Os limites das greves e o socialismo
Mas tudo o que dissemos até agora são possibilidades e não necessariamente as coisas acontecem assim. A luta grevista é a luta do trabalhador para vender sua força de trabalho mais caro. Ou seja, é uma luta dentro dos limites do capitalismo. Encerrados dentro dessa luta, os operários não poderão jamais chegar a uma consciência verdadeiramente socialista. A consciência socialista é a consciência dos interesses não apenas da classe operária, mas de todos os explorados e oprimidos, é a consciência da razão e do progresso humano. O socialismo não é o resultado “inevitável” da luta da classe trabalhadora. É uma proposta política e social, elaborada a partir de uma análise científica de toda a história, de todas as classes, de todos os países. Como qualquer proposta, o socialismo pode ser aceito ou não; os trabalhadores podem agir para implementá-lo ou não. Mas se o fizerem, certamente não será por algum “instinto” ou por sorte, e sim porque alguém os convenceu disso, alguém lutou por esta proposta.

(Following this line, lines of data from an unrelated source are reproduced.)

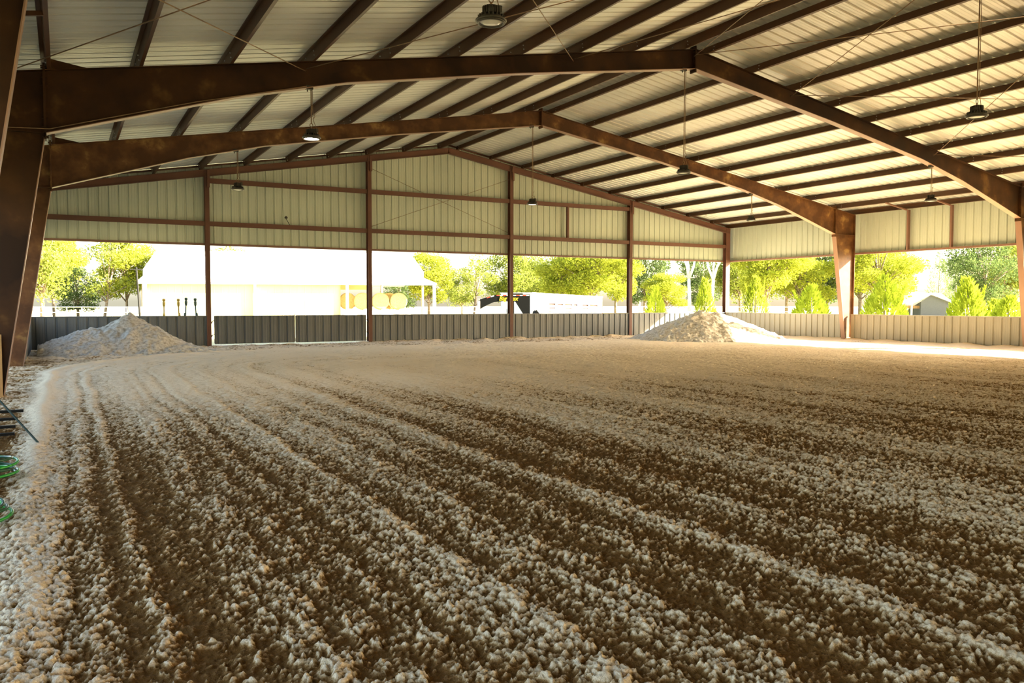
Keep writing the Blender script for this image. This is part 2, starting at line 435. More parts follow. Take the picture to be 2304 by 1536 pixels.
# diagonal brace rods under the roof of the nearest bay
def rod(a, b, label, name='brace_rod', rad=.009, grp='roof brace rods'):
    o = MB(); o.tube([a, b], rad, 6)
    tag(o.build(name, M['rod'], smooth=True), label, 'brace rod', grp)
nd = [(.35,'outer dim-side'),(5.6,'dim-slope'),(11.7,'upper dim-slope'),(RX,'ridge'),(18.6,'upper bright-slope'),(24.7,'bright-slope'),(30.1,'outer bright-side')]
for (xa, na), (xb, nb) in zip(nd[:-1], nd[1:]):
    rod((xa,Y1-.02,ztop(xa)-.13),(xb,Y3+.02,ztop(xb)-.13), f'thin brace rod from the wide frame, {na} node towards {nb} node', )
    rod((xb,Y1-.02,ztop(xb)-.17),(xa,Y3+.02,ztop(xa)-.17), f'thin brace rod from the wide frame, {nb} node towards {na} node')
for a, b, l in [((11.98,-.13,6.74),(18.05,-.13,4.50),'upper cross rod in the middle gable bay sloping down towards the horse trailer'),
                ((18.05,-.16,6.74),(11.98,-.16,4.50),'upper cross rod in the middle gable bay sloping down towards the hay bales'),]:
    rod(a, b, l, 'cross_rod', .008, 'gable brace rods')
# small wedge clips on the frames under the eave purlins
for Yc, nm in ((Y1,'wide frame'),(Y2,'smaller flaking frame')):
    c = MB(); x = 1.28
    c.prism([(x-.02,ztop(x)),(x+.62,ztop(x+.62)),(x+.05,ztop(x)+.19)], 'y', Yc-.05, Yc-.04)
    c.prism([(x-.02,ztop(x)),(x+.62,ztop(x+.62)),(x+.05,ztop(x)+.19)], 'y', Yc+.04, Yc+.05)
    tag(c.build('purlin_bracket', M['steel']), f'small triangular bracket on top of the {nm} beside its dark column', 'bracket', 'purlin brackets')

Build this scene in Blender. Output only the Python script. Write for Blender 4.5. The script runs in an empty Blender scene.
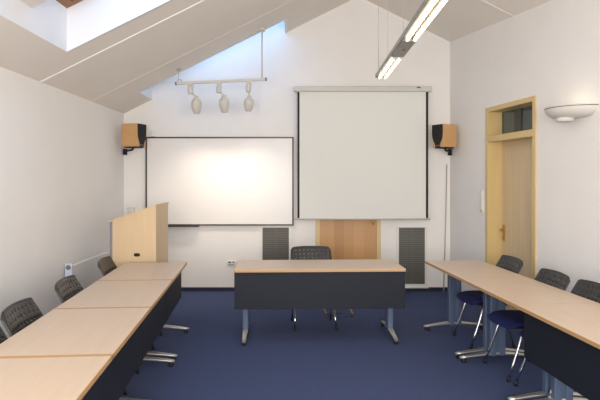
import bpy, bmesh, math, random
from mathutils import Vector, Matrix
R = math.radians
PI = math.pi
sc = bpy.context.scene
col = sc.collection

# ------------------------------------------------------------------ camera
EYE = 1.63
cd = bpy.data.cameras.new('camera')
cam = bpy.data.objects.new('camera', cd); col.objects.link(cam)
cam.location = (0, 0, EYE); cam.rotation_euler = (R(90), 0, 0)
cd.sensor_width = 36; cd.lens = 36 * 545 / 600
cd.shift_x = 5 / 600; cd.shift_y = -21 / 600
cd.clip_start = 0.05
sc.camera = cam

# ------------------------------------------------------------------ world, area lights, exposure
w = bpy.data.worlds.new('world'); sc.world = w; w.use_nodes = True
bg = w.node_tree.nodes['Background']
bg.inputs[0].default_value = (0.45, 0.66, 1.0, 1); bg.inputs[1].default_value = 0.42

def area(name, loc, rot, sx, sy, power, colr):
    d = bpy.data.lights.new(name, 'AREA'); d.shape = 'RECTANGLE'; d.size = sx; d.size_y = sy
    d.energy = power; d.color = colr
    o = bpy.data.objects.new(name, d); col.objects.link(o); o.location = loc; o.rotation_euler = rot
    return o
RS = math.atan(0.5)
area('window_daylight', (0.5, -1.46, 1.75), (R(90), 0, 0), 4.4, 1.7, 128, (1.0, 0.94, 0.88))
area('skylight_daylight', (-0.9, 4.65, 3.86), (0, -RS, 0), 1.5, 0.55, 4.5, (0.28, 0.56, 1.0))
area('skylight_daylight', (-0.9, 3.55, 3.86), (0, -RS, 0), 1.5, 0.5, 3.5, (0.28, 0.60, 1.0))
area('skylight_daylight', (-0.9, 7.61, 3.86), (0, -RS, 0), 1.5, 0.55, 3.4, (0.26, 0.54, 1.0))

vs = sc.view_settings
vs.view_transform = 'Standard'; vs.look = 'None'; vs.gamma = 1; vs.use_curve_mapping = False
vs.exposure = 1.36

# ------------------------------------------------------------------ materials
def lin(c):
    return tuple((v / 255 / 12.92) if v / 255 <= 0.04045 else ((v / 255 + 0.055) / 1.055) ** 2.4 for v in c)

def mat(name, rgb, rough=0.5, metal=0.0, spec=0.5, noise=None, bump=None, emit=None):
    """noise=(scale xyz, amount) varies the colour, bump=(scale, strength)"""
    m = bpy.data.materials.new(name); m.use_nodes = True
    nt = m.node_tree; b = nt.nodes['Principled BSDF']
    c = lin(rgb)
    b.inputs['Base Color'].default_value = (*c, 1)
    b.inputs['Roughness'].default_value = rough; b.inputs['Metallic'].default_value = metal
    b.inputs['Specular IOR Level'].default_value = spec
    tc = nt.nodes.new('ShaderNodeTexCoord')
    if noise:
        mp = nt.nodes.new('ShaderNodeMapping'); mp.inputs['Scale'].default_value = noise[0]
        nt.links.new(tc.outputs['Object'], mp.inputs['Vector'])
        n = nt.nodes.new('ShaderNodeTexNoise'); n.inputs['Scale'].default_value = 1; n.inputs['Detail'].default_value = 5
        nt.links.new(mp.outputs[0], n.inputs['Vector'])
        r = nt.nodes.new('ShaderNodeValToRGB'); a = noise[1]
        r.color_ramp.elements[0].position = 0.3; r.color_ramp.elements[1].position = 0.7
        r.color_ramp.elements[0].color = (*[v * (1 - a) for v in c], 1)
        r.color_ramp.elements[1].color = (*[min(1, v * (1 + a)) for v in c], 1)
        nt.links.new(n.outputs['Fac'], r.inputs[0]); nt.links.new(r.outputs[0], b.inputs['Base Color'])
    if bump:
        n = nt.nodes.new('ShaderNodeTexNoise'); n.inputs['Scale'].default_value = bump[0]; n.inputs['Detail'].default_value = 3
        nt.links.new(tc.outputs['Object'], n.inputs['Vector'])
        bp = nt.nodes.new('ShaderNodeBump'); bp.inputs['Strength'].default_value = bump[1]; bp.inputs['Distance'].default_value = 0.01
        nt.links.new(n.outputs['Fac'], bp.inputs['Height']); nt.links.new(bp.outputs[0], b.inputs['Normal'])
    if emit:
        b.inputs['Emission Color'].default_value = (*emit[0], 1); b.inputs['Emission Strength'].default_value = emit[1]
    return m

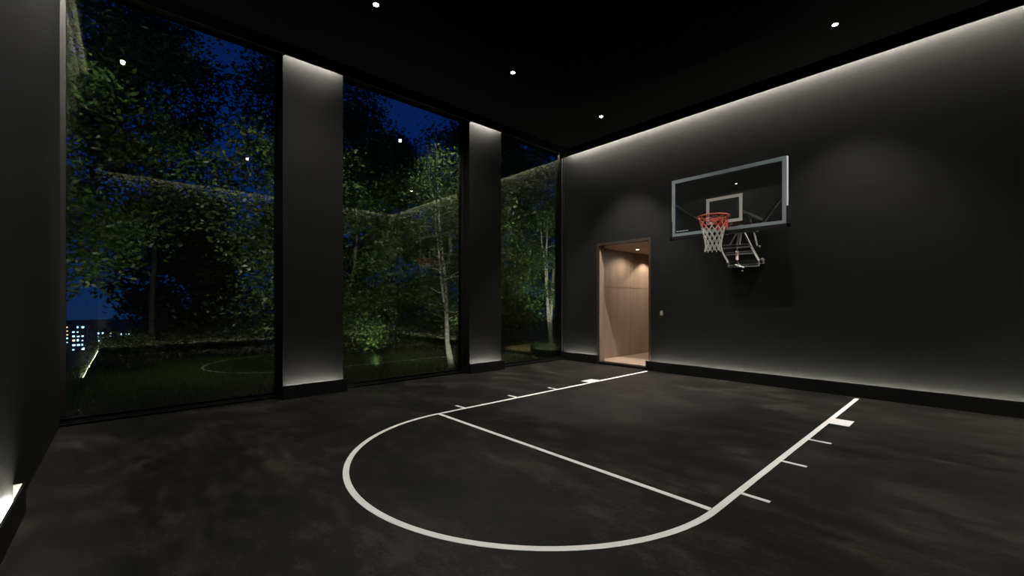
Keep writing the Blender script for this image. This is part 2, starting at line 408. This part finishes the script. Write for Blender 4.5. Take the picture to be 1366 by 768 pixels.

E aqui entram os socialistas: eles não são jamais meros auxiliares do movimento operário ou sindical, embora ajudem e façam de tudo por este movimento. Mas são muito mais do que isso: são eles que unem, através de um partido político revolucionário, os operários com os outros oprimidos e explorados; mostram os caminhos que já foram percorridos, as experiências históricas; estabelecem alianças com os operários de outros países; educam os trabalhadores no espírito da desconfiança e do combate para com a burguesia; revelam as manobras do inimigo, seus interesses mais escusos; ajudam os operários a tirarem as lições de cada luta e propõem novos objetivos; fortalecem nos trabalhadores a confiança em suas próprias forças; mostram para os operários as conclusões lógicas de sua própria ação: a necessidade da derrubada do capitalismo, da luta pelo poder e pela libertação revolucionária de todo o povo, ou seja, o socialismo.